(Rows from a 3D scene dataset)
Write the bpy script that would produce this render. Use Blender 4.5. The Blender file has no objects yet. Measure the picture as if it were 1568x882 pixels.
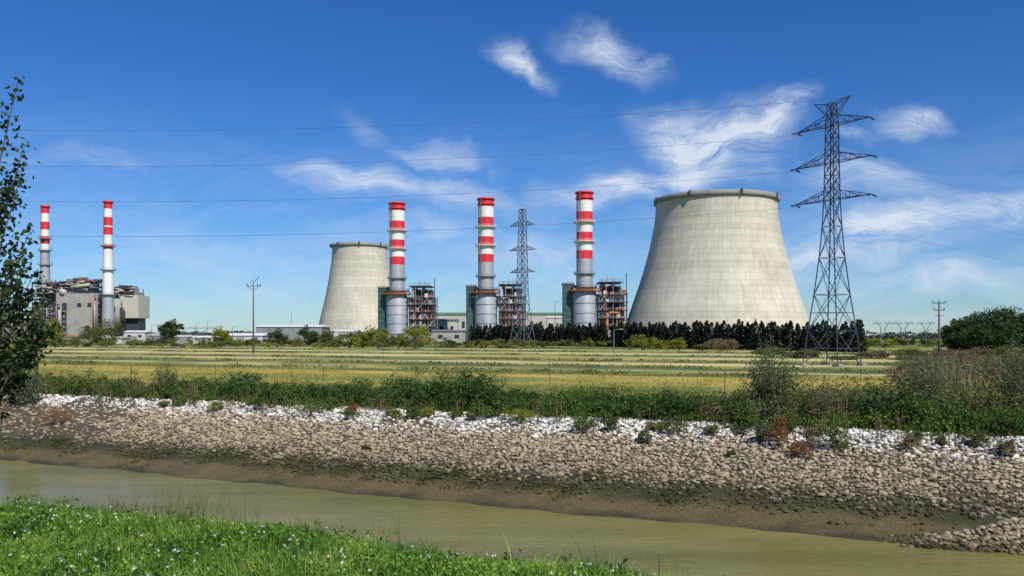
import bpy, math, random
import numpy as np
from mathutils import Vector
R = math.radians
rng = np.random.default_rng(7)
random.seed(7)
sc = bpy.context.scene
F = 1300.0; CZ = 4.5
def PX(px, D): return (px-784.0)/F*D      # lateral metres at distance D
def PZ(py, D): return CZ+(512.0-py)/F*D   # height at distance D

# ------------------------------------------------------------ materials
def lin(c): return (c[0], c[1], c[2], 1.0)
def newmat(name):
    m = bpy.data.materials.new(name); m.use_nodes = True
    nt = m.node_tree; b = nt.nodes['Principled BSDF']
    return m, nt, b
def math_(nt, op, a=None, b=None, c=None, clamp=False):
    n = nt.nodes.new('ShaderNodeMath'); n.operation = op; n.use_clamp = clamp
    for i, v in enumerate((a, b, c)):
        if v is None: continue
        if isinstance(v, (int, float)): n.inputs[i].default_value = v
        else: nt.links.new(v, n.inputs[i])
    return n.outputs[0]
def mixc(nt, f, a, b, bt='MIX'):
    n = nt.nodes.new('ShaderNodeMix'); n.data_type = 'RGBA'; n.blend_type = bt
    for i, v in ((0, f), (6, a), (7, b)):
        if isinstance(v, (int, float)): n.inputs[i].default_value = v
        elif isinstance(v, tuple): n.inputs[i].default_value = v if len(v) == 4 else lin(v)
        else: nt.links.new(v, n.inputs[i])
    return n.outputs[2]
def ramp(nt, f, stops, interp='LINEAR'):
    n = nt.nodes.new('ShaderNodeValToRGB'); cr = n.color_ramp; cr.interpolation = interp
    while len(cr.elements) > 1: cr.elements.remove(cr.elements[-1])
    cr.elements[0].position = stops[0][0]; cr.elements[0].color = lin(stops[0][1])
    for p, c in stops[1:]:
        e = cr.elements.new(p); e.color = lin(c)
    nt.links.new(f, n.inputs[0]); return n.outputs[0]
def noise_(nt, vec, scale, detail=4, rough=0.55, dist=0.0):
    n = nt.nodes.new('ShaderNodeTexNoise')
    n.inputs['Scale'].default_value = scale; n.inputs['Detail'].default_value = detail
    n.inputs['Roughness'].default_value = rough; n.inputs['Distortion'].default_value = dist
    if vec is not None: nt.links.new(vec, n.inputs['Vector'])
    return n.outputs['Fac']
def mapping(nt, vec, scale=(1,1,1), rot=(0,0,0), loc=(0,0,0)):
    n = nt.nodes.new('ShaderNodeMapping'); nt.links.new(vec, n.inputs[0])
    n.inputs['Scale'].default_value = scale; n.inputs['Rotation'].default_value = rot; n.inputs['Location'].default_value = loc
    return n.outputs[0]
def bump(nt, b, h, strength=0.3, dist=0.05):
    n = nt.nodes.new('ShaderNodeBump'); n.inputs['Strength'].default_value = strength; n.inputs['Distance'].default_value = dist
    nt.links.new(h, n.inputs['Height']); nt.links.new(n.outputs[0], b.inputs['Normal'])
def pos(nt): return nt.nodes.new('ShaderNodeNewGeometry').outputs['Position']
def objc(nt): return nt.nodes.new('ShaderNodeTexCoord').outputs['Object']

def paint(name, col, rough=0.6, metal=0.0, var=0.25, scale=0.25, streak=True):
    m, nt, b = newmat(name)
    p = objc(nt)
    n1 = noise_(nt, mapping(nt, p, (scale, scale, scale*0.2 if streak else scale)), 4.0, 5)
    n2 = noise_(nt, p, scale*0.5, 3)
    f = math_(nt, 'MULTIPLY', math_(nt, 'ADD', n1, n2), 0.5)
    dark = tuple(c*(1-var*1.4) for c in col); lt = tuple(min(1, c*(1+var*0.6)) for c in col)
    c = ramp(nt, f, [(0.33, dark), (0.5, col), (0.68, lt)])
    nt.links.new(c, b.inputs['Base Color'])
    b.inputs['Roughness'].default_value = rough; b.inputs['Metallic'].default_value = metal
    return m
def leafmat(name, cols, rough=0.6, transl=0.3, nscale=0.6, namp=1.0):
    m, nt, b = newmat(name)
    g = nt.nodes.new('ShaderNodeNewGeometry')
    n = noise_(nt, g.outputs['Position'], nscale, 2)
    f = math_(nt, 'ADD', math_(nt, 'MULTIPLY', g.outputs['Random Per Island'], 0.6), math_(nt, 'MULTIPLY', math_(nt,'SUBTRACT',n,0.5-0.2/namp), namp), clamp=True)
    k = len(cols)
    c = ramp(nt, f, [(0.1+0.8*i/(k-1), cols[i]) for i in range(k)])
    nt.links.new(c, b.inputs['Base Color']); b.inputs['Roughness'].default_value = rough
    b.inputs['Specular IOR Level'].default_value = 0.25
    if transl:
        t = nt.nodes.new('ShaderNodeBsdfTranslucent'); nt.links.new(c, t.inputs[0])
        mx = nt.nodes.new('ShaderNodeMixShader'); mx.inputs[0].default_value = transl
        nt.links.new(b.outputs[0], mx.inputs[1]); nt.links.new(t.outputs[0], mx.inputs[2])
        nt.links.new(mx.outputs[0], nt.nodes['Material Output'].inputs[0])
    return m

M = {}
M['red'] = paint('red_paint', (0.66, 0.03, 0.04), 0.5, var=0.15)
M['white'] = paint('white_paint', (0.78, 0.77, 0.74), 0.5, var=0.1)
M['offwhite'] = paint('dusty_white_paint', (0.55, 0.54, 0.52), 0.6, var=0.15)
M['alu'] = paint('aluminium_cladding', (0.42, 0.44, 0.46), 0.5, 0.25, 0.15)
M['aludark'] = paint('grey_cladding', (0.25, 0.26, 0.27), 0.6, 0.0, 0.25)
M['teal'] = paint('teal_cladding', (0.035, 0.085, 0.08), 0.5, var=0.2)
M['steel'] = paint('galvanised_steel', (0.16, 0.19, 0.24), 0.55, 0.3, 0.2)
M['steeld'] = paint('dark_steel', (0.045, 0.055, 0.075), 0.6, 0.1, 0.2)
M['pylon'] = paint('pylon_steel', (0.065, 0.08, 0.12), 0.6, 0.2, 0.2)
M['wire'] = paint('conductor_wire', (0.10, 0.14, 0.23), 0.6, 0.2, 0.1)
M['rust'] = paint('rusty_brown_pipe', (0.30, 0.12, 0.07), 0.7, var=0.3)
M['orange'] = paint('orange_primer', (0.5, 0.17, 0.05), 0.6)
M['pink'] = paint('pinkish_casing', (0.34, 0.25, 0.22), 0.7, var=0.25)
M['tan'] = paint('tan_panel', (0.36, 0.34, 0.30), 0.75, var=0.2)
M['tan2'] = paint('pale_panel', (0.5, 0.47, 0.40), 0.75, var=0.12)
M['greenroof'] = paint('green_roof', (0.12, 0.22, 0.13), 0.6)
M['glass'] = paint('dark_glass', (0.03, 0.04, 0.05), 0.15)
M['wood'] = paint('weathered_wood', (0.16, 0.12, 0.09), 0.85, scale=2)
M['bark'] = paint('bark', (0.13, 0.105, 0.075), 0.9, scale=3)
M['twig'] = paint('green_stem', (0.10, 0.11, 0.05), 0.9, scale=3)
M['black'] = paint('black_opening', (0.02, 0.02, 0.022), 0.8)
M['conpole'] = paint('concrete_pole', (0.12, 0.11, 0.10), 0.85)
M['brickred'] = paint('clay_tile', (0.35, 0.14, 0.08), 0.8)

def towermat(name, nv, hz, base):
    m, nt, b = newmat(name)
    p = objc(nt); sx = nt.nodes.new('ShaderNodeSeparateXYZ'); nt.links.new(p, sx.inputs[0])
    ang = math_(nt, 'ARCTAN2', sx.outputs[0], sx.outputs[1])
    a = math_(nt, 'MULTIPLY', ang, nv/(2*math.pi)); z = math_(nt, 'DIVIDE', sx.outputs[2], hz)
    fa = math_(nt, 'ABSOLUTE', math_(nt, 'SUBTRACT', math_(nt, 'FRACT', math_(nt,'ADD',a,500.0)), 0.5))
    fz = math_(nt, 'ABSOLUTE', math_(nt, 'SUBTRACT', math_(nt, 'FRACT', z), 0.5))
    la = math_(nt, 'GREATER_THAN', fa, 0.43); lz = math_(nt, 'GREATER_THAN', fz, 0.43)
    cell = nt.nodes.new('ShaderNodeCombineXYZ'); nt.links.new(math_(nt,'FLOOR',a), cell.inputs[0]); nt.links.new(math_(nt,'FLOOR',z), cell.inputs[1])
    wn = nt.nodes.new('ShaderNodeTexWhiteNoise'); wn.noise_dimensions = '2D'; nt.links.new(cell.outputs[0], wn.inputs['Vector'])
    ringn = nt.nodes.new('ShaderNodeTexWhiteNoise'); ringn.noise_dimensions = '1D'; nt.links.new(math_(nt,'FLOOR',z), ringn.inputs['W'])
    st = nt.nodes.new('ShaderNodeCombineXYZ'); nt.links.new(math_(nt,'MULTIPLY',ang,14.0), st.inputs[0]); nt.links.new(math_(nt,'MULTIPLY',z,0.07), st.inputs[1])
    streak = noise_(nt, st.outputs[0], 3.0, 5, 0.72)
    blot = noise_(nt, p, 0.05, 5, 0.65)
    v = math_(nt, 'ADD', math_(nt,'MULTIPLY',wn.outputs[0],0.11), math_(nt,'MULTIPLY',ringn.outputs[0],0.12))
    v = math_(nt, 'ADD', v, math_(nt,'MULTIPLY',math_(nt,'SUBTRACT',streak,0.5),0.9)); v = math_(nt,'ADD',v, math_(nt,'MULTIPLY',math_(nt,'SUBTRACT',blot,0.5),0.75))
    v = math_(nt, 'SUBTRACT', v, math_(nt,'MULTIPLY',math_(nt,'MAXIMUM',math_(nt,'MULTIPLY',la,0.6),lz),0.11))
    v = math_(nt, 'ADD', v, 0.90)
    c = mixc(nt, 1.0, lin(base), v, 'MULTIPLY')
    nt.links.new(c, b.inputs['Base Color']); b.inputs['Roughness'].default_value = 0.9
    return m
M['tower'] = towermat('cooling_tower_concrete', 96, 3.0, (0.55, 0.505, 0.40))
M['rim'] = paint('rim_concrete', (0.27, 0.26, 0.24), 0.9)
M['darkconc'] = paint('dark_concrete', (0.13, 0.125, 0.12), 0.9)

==

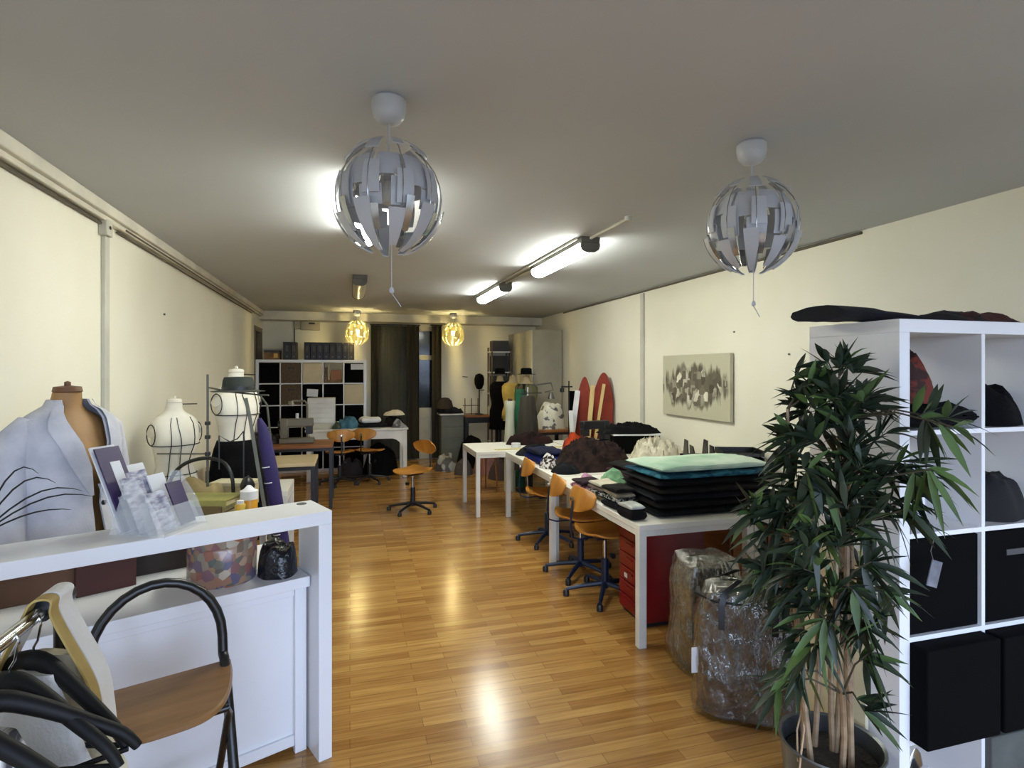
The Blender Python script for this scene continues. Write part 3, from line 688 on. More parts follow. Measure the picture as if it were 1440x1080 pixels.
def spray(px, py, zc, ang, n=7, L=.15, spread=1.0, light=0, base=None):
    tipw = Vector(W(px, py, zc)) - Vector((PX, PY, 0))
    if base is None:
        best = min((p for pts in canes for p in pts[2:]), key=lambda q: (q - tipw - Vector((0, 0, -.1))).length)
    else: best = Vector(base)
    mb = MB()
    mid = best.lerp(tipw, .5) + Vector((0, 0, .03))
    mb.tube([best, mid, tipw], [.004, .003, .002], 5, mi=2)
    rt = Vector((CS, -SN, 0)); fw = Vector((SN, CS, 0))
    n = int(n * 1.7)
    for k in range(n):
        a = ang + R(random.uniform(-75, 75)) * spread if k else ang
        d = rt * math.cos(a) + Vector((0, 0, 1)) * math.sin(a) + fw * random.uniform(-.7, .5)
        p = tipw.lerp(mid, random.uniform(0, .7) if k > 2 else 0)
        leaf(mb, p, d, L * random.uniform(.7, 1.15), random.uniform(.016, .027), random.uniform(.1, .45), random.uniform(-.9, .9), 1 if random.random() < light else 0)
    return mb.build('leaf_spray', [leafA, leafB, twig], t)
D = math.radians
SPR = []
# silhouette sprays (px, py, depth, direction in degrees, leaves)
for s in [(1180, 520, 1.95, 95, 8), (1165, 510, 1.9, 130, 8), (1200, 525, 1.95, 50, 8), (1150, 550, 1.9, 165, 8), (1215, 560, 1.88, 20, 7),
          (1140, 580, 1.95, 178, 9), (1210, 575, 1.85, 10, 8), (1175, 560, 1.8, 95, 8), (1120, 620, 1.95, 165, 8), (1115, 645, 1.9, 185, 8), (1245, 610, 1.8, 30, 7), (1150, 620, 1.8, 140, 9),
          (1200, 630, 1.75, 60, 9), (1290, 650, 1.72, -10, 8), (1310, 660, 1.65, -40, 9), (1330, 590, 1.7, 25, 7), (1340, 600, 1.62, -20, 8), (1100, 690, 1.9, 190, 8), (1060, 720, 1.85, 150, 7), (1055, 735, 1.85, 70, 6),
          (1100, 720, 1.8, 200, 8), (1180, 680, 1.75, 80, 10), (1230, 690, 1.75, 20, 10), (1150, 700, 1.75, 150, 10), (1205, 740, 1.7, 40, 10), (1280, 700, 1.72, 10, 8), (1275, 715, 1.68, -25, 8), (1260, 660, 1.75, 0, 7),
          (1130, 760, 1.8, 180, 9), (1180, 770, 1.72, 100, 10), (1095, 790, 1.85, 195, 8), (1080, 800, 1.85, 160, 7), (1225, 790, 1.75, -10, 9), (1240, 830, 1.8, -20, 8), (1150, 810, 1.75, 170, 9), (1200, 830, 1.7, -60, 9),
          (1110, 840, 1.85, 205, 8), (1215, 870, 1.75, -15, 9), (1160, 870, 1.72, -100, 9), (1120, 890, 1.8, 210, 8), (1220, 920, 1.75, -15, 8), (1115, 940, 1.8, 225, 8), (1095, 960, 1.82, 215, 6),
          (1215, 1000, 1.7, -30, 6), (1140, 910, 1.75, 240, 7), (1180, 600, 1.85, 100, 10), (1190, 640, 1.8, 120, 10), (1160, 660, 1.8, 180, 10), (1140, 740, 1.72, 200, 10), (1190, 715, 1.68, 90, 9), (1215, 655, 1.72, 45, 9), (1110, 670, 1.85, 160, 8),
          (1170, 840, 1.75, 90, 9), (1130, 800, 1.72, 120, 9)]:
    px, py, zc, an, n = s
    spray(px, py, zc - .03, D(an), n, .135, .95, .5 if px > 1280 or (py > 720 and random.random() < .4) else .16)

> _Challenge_
Reproduce verbatim the lines above, from the line with "The Blender Python" through the line with "p = tipw.lerp(mid, random.uniform(0, .7)".

> _Solution for this problem_
The Blender Python script for this scene continues. Write part 3, from line 688 on. More parts follow. Measure the picture as if it were 1440x1080 pixels.
def spray(px, py, zc, ang, n=7, L=.15, spread=1.0, light=0, base=None):
    tipw = Vector(W(px, py, zc)) - Vector((PX, PY, 0))
    if base is None:
        best = min((p for pts in canes for p in pts[2:]), key=lambda q: (q - tipw - Vector((0, 0, -.1))).length)
    else: best = Vector(base)
    mb = MB()
    mid = best.lerp(tipw, .5) + Vector((0, 0, .03))
    mb.tube([best, mid, tipw], [.004, .003, .002], 5, mi=2)
    rt = Vector((CS, -SN, 0)); fw = Vector((SN, CS, 0))
    n = int(n * 1.7)
    for k in range(n):
        a = ang + R(random.uniform(-75, 75)) * spread if k else ang
        d = rt * math.cos(a) + Vector((0, 0, 1)) * math.sin(a) + fw * random.uniform(-.7, .5)
        p = tipw.lerp(mid, random.uniform(0, .7) if k > 2 else 0)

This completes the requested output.